Stated task - The required output is the exact run of lines from the line containing "Keep writing the" to the line containing "edge awning', cat='tag')", inclusive, and nothing besides.

Records to process -
## START

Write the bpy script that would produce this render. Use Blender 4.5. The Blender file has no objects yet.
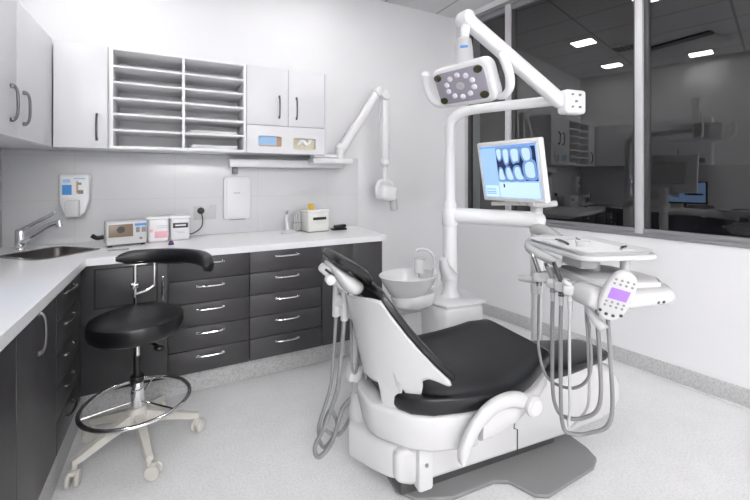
import bpy, bmesh, math, random
from mathutils import Vector, Matrix, Euler
random.seed(4)
R = math.radians
sc = bpy.context.scene
COL = sc.collection

# ------------------------------------------------------------------ materials
def mat(name, col, rough=0.5, metal=0.0, coat=0.0, emit=None, es=1.0, bump=0.0, bscale=60, spec=0.5, var=0.0, vscale=4):
    m = bpy.data.materials.new(name); m.use_nodes = True
    nt = m.node_tree; b = nt.nodes['Principled BSDF']
    b.inputs['Base Color'].default_value = (*col, 1); b.inputs['Roughness'].default_value = rough
    b.inputs['Metallic'].default_value = metal; b.inputs['Coat Weight'].default_value = coat
    b.inputs['Specular IOR Level'].default_value = spec
    if emit:
        b.inputs['Emission Color'].default_value = (*emit, 1); b.inputs['Emission Strength'].default_value = es
    tc = nt.nodes.new('ShaderNodeTexCoord')
    n = nt.nodes.new('ShaderNodeTexNoise'); n.inputs['Scale'].default_value = vscale; n.inputs['Detail'].default_value = 3
    nt.links.new(tc.outputs['Object'], n.inputs['Vector'])
    if var:
        mx = nt.nodes.new('ShaderNodeMix'); mx.data_type = 'RGBA'
        mx.inputs[6].default_value = (*[c * (1 - var) for c in col], 1); mx.inputs[7].default_value = (*[min(1, c * (1 + var)) for c in col], 1)
        nt.links.new(n.outputs['Fac'], mx.inputs[0]); nt.links.new(mx.outputs[2], b.inputs['Base Color'])
    if bump:
        n2 = nt.nodes.new('ShaderNodeTexNoise'); n2.inputs['Scale'].default_value = bscale
        nt.links.new(tc.outputs['Object'], n2.inputs['Vector'])
        bp = nt.nodes.new('ShaderNodeBump'); bp.inputs['Strength'].default_value = bump; bp.inputs['Distance'].default_value = 0.01
        nt.links.new(n2.outputs['Fac'], bp.inputs['Height']); nt.links.new(bp.outputs['Normal'], b.inputs['Normal'])
    return m

def vinyl(name, dark, light):
    m = mat(name, light, 0.42)
    nt = m.node_tree; b = nt.nodes['Principled BSDF']
    tc = nt.nodes.new('ShaderNodeTexCoord')
    n1 = nt.nodes.new('ShaderNodeTexNoise'); n1.inputs['Scale'].default_value = 95; n1.inputs['Detail'].default_value = 4
    n2 = nt.nodes.new('ShaderNodeTexNoise'); n2.inputs['Scale'].default_value = 9; n2.inputs['Detail'].default_value = 5
    for n in (n1, n2): nt.links.new(tc.outputs['Object'], n.inputs['Vector'])
    r1 = nt.nodes.new('ShaderNodeValToRGB')
    r1.color_ramp.elements[0].position = 0.36; r1.color_ramp.elements[0].color = (*dark, 1)
    r1.color_ramp.elements[1].position = 0.56; r1.color_ramp.elements[1].color = (*light, 1)
    nt.links.new(n1.outputs['Fac'], r1.inputs['Fac'])
    mx = nt.nodes.new('ShaderNodeMix'); mx.data_type = 'RGBA'; mx.blend_type = 'MULTIPLY'; mx.inputs[0].default_value = 0.12
    nt.links.new(r1.outputs['Color'], mx.inputs[6]); nt.links.new(n2.outputs['Fac'], mx.inputs[7])
    nt.links.new(mx.outputs[2], b.inputs['Base Color'])
    return m

def tiles(name, base, line, w, h, mortar, rough, plane='xz'):
    m = mat(name, base, rough)
    nt = m.node_tree; b = nt.nodes['Principled BSDF']
    tc = nt.nodes.new('ShaderNodeTexCoord'); sp = nt.nodes.new('ShaderNodeSeparateXYZ'); cb = nt.nodes.new('ShaderNodeCombineXYZ')
    nt.links.new(tc.outputs['Object'], sp.inputs[0])
    nt.links.new(sp.outputs[plane[0].upper()], cb.inputs[0]); nt.links.new(sp.outputs[plane[1].upper()], cb.inputs[1])
    br = nt.nodes.new('ShaderNodeTexBrick'); br.offset = 0
    br.inputs['Color1'].default_value = (*base, 1); br.inputs['Color2'].default_value = (*base, 1); br.inputs['Mortar'].default_value = (*line, 1)
    br.inputs['Scale'].default_value = 1; br.inputs['Brick Width'].default_value = w; br.inputs['Row Height'].default_value = h
    br.inputs['Mortar Size'].default_value = mortar; br.inputs['Mortar Smooth'].default_value = 0.1
    nt.links.new(cb.outputs[0], br.inputs['Vector']); nt.links.new(br.outputs['Color'], b.inputs['Base Color'])
    return m

def pane_mat():
    m = bpy.data.materials.new('window glass'); m.use_nodes = True; nt = m.node_tree
    for n in list(nt.nodes): nt.nodes.remove(n)
    o = nt.nodes.new('ShaderNodeOutputMaterial'); mx = nt.nodes.new('ShaderNodeMixShader')
    t = nt.nodes.new('ShaderNodeBsdfTransparent'); t.inputs[0].default_value = (.72, .74, .74, 1)
    g = nt.nodes.new('ShaderNodeBsdfGlossy'); g.inputs['Roughness'].default_value = 0.0
    f = nt.nodes.new('ShaderNodeFresnel')
    f.inputs['IOR'].default_value = 2.25
    ge = nt.nodes.new('ShaderNodeNewGeometry'); mu = nt.nodes.new('ShaderNodeMath'); mu.operation = 'SUBTRACT'; mu.use_clamp = True   # the far face of the thin pane only transmits
    nt.links.new(f.outputs[0], mu.inputs[0]); nt.links.new(ge.outputs['Backfacing'], mu.inputs[1])
    nt.links.new(mu.outputs[0], mx.inputs[0]); nt.links.new(t.outputs[0], mx.inputs[1]); nt.links.new(g.outputs[0], mx.inputs[2])
    nt.links.new(mx.outputs[0], o.inputs[0])
    return m

def clear_mat(name, tint, rough=0.05):
    m = mat(name, tint, rough); b = m.node_tree.nodes['Principled BSDF']
    b.inputs['Transmission Weight'].default_value = 0.75; b.inputs['IOR'].default_value = 1.2
    return m

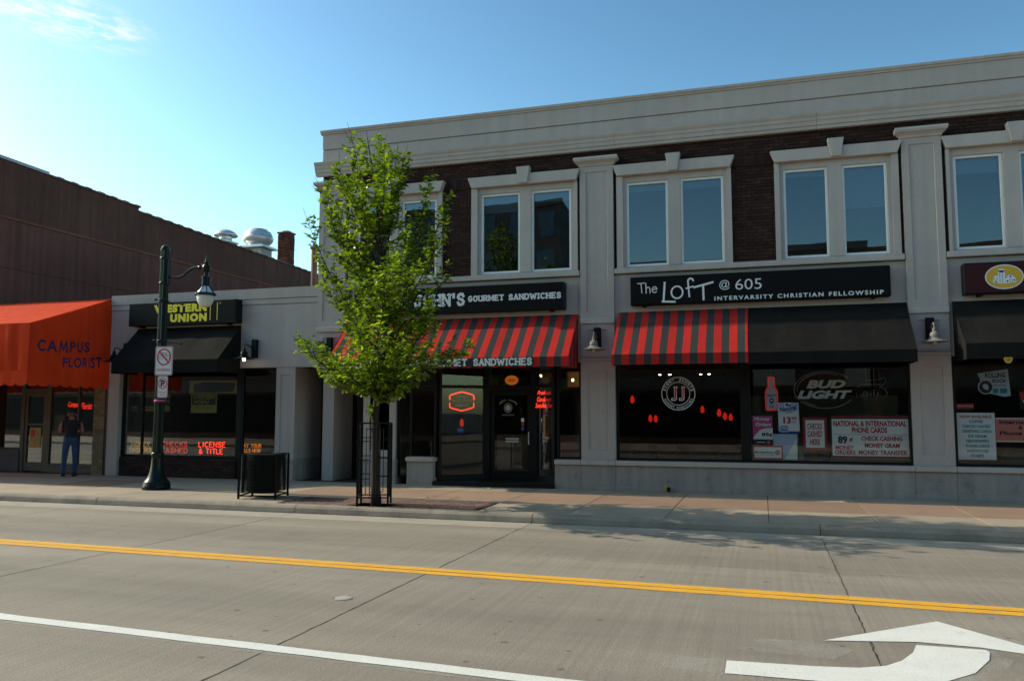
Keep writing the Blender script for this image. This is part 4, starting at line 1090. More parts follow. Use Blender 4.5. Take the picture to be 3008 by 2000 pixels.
for t_, x0_, x1_ in (("JIMMY", -8.85, -8.12), ("JOHN'S", -7.98, -7.20), ('GOURMET', -7.06, -6.12), ('SANDWICHES', -5.95, -4.66)):
    s = MB(); f = Flat(s, (0, 16.515, 0)); f.strokes(t_, x0_, 2.806, x1_, 2.935, 0, .034, 1, serif=.036, gap=.36); s.build('lettering', OFFWHITE, aw)
xa, xb = -2.955, -.255
cuts = [xa + .055 + i * (xb - xa - .11) / 17 for i in range(18)]
mm = [REDFAB, BLKFAB]
awning('striped_awning', 'short red and black striped awning without lettering', xa, xb, 3.965, 16.53, 2.98, 2.765, mm, cuts, sag=.016)
awning('black_awning', 'wide plain charcoal awning joined to the short striped one', -.245, 2.755, 3.965, 16.53, 2.97, 2.74, [BLKFAB2], None, (.75, 1.75), sag=.016)
awning('black_awning', 'plain charcoal awning under the maroon sign at the right edge', 3.56, 8.95, 3.95, 16.53, 3.055, 2.77, [BLKFAB2], None, (4.6, 5.7, 6.8, 7.9), sag=.016)
awning('black_awning', 'plain black awning under the yellow lettered sign', -15.70, -12.54, 4.0, 16.60, 3.075, 2.76, [BLKFAB2], None, (-14.9, -14.12, -13.33), sag=.016)
s = MB(); f = Flat(s, (4.14, 16.50, 2.68)); f.poly([(0, .09), (.02, .03), (.05, 0), (.10, 0), (.13, .03), (.15, .09), (.13, .105), (.02, .105)], 0); f.text('SUBS', .03, .055, .12, .09, 1, 2, .03); f.rect(.04, .03, .11, .04, 1, 2)
s.build('hanging_tag', [OCHRE, PAPERBLACK], org=(4.14, 16.5, 2.68), label='small yellow tag hanging from the right edge awning', cat='tag')

# big orange florist awning: sloping top, front fall, right cheek with lettering, scalloped valance
FA = thing('orange_awning', 'large orange awning with navy letters and scalloped valance', 'awning', (-19, YF, 2.4), 'awnings over the shop fronts')
X1, X0 = -16.62, -31.0; yf, zt, zf, zv, zb = 15.0, 4.82, 3.91, 2.78, 2.42  # left end runs on unseen past the shop, added to block low sun
def wob(x, z): return .026 * math.sin(x * 7.3 + .6 * math.sin(z * 3)) + .016 * math.sin(x * 17.1 + z)
s = MB(); n, k = 48, 5
vs = []
for i in range(n + 1):
    x = X0 + (X1 - X0) * i / n
    for j in range(k + 1):
        t = j / k; vs.append((x, 17.54 + (yf - 17.54) * t, zt + (zf - zt) * t - .02 * math.sin(math.pi * t) * (1 + .4 * math.sin(x * 2.1))))
s.add(vs, [(i * (k + 1) + j, i * (k + 1) + j + 1, (i + 1) * (k + 1) + j + 1, (i + 1) * (k + 1) + j) for i in range(n) for j in range(k)])
s.build('canopy', ORANGE, FA, smooth=True)
s = MB(); vs = []; k = 8; n = 180
for i in range(n + 1):
    x = X0 + (X1 - X0) * i / n; e = max(0.0, min(1.0, (X1 - x) / .3))
    for j in range(k + 1):
        t = j / k; z = zf + (zv - zf) * t; vs.append((x, yf - .02 * t + e * wob(x, z) * (.5 + t), z))
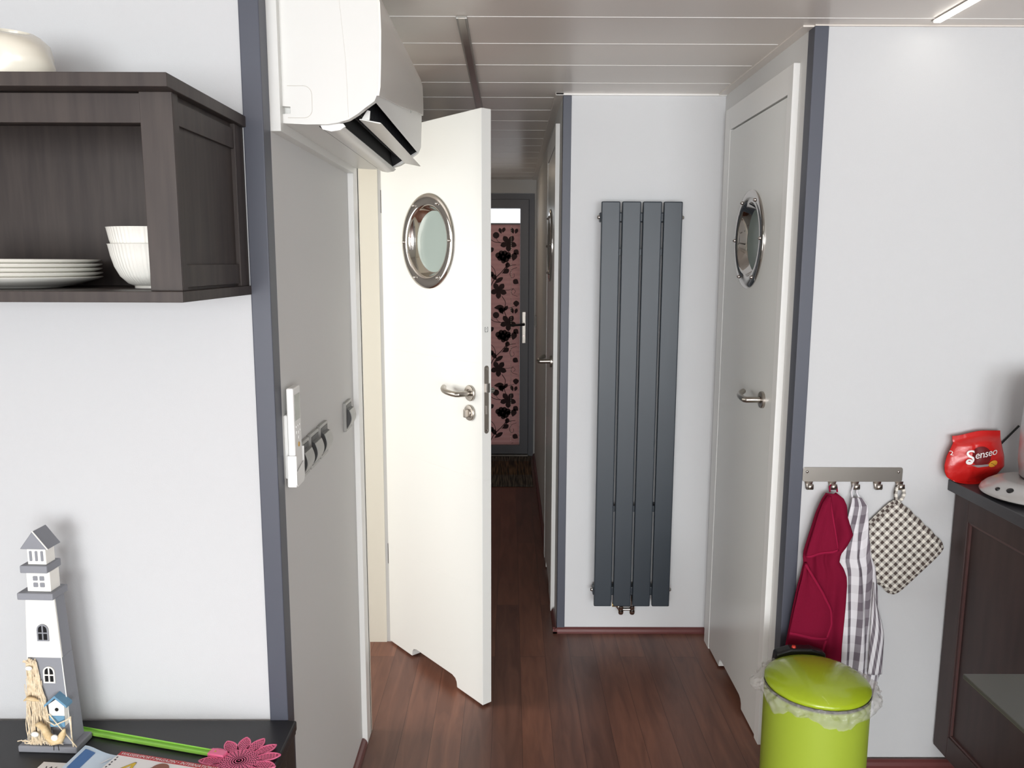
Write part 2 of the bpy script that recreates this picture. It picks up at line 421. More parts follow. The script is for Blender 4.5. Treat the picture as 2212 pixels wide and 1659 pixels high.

## END

Output -
Keep writing the Blender script for this image. This is part 4, starting at line 1090. More parts follow. Use Blender 4.5. Take the picture to be 3008 by 2000 pixels.
for t_, x0_, x1_ in (("JIMMY", -8.85, -8.12), ("JOHN'S", -7.98, -7.20), ('GOURMET', -7.06, -6.12), ('SANDWICHES', -5.95, -4.66)):
    s = MB(); f = Flat(s, (0, 16.515, 0)); f.strokes(t_, x0_, 2.806, x1_, 2.935, 0, .034, 1, serif=.036, gap=.36); s.build('lettering', OFFWHITE, aw)
xa, xb = -2.955, -.255
cuts = [xa + .055 + i * (xb - xa - .11) / 17 for i in range(18)]
mm = [REDFAB, BLKFAB]
awning('striped_awning', 'short red and black striped awning without lettering', xa, xb, 3.965, 16.53, 2.98, 2.765, mm, cuts, sag=.016)
awning('black_awning', 'wide plain charcoal awning joined to the short striped one', -.245, 2.755, 3.965, 16.53, 2.97, 2.74, [BLKFAB2], None, (.75, 1.75), sag=.016)
awning('black_awning', 'plain charcoal awning under the maroon sign at the right edge', 3.56, 8.95, 3.95, 16.53, 3.055, 2.77, [BLKFAB2], None, (4.6, 5.7, 6.8, 7.9), sag=.016)
awning('black_awning', 'plain black awning under the yellow lettered sign', -15.70, -12.54, 4.0, 16.60, 3.075, 2.76, [BLKFAB2], None, (-14.9, -14.12, -13.33), sag=.016)
s = MB(); f = Flat(s, (4.14, 16.50, 2.68)); f.poly([(0, .09), (.02, .03), (.05, 0), (.10, 0), (.13, .03), (.15, .09), (.13, .105), (.02, .105)], 0); f.text('SUBS', .03, .055, .12, .09, 1, 2, .03); f.rect(.04, .03, .11, .04, 1, 2)
s.build('hanging_tag', [OCHRE, PAPERBLACK], org=(4.14, 16.5, 2.68), label='small yellow tag hanging from the right edge awning', cat='tag')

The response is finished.